Summit of G20 Labour and Employment Ministers, Ankara

ILO welcomes G20 priority of boosting growth, jobs and reducing inequalities

The ILO Director-General highlighted ministers’ agreement to undertake a mix of policies using “wage-setting mechanisms, institutions for social dialogue, social protection systems, employment services and active labour market policies.”

Comunicado de prensa | 4 de septiembre de 2015
ANKARA – “G20 labour and employment ministers’ strong commitment to tackling inequalities as well as creating better jobs, more inclusive societies and stronger economic growth is significant and timely,” said International Labour Organization (ILO) Director-General Guy Ryder at the close of the G20 meeting in Ankara.

Ministers identified the long-term trend of rising inequalities in many G20 economies as having a negative impact on current and potential growth and being inconsistent with G20 leaders’ goal of strong, sustainable and balanced growth. They also recognized that this trend has often been associated with slow wage growth when compared to productivity gains and a decline or stagnation in the labour income share in some of the G20 countries.

G20 labour and employment ministers adopted a communiqué Creating quality jobs for all, investing in skills and reducing inequalities to promote inclusive and robust growth.

The ILO Director-General highlighted ministers’ agreement to undertake a mix of policies using “wage-setting mechanisms, institutions for social dialogue, social protection systems, employment services and active labour market policies.”

In a further significant move, ministers recommended that G20 leaders “consider the adoption of a G20 target on reducing the share of young people who are most at risk of being left permanently behind in the labour market by 15 per cent by 2025.”

“This very specific G20 target addresses worldwide concern that the aspirations of the current generation of young women and men for a decent job are being frustrated, with enormous damage to our societies,” said Ryder.
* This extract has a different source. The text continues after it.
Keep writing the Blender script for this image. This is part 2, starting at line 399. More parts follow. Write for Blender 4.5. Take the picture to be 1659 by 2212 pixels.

G20 ministers also discussed policies to increase employment and the quality of jobs. The ILO Director-General welcomed the consensus in the G20 to respect fundamental principles and rights at work, as well as to improve job quality along three dimensions, namely promoting the quality of earnings, reducing labour market insecurity, and promoting good working conditions and healthy workplaces.

The Turkish Presidency invited international organizations of employers and trade unions (the Business 20 and Labour 20), along with several civil society outreach groups, to a social dialogue session with G20 ministers. As well as their own separate statements, the B20 and L20 presented a comprehensive set of joint recommendations to ministers.

“I am sure the fact that business and labour were able to present an impressive set of agreed policy priorities to ministers greatly helped governments to also find a constructive consensus for action at a very challenging time,” said Ryder.

Mr Ryder participated in the two-day ministerial meeting and a joint session with finance ministers. The ILO, together with other international organizations, presented a series of background reports to ministers warning of the risks posed by weakening growth and widening inequality.

Referring to one of the joint reports entitled The Contribution of labour mobility to economic growth Ryder said: “the dramatic events taking place not far from here and the resulting movement of people in circumstances we all know will have unavoidable labour market repercussions and, sooner or later, we will have to address these. This is not a national but a joint international problem.

“The fact that the G20 has decided to examine this issue is to be applauded, in addition to its discussions on how better and fairer management of labour migration can yield stronger growth both for counties of origin and destination.”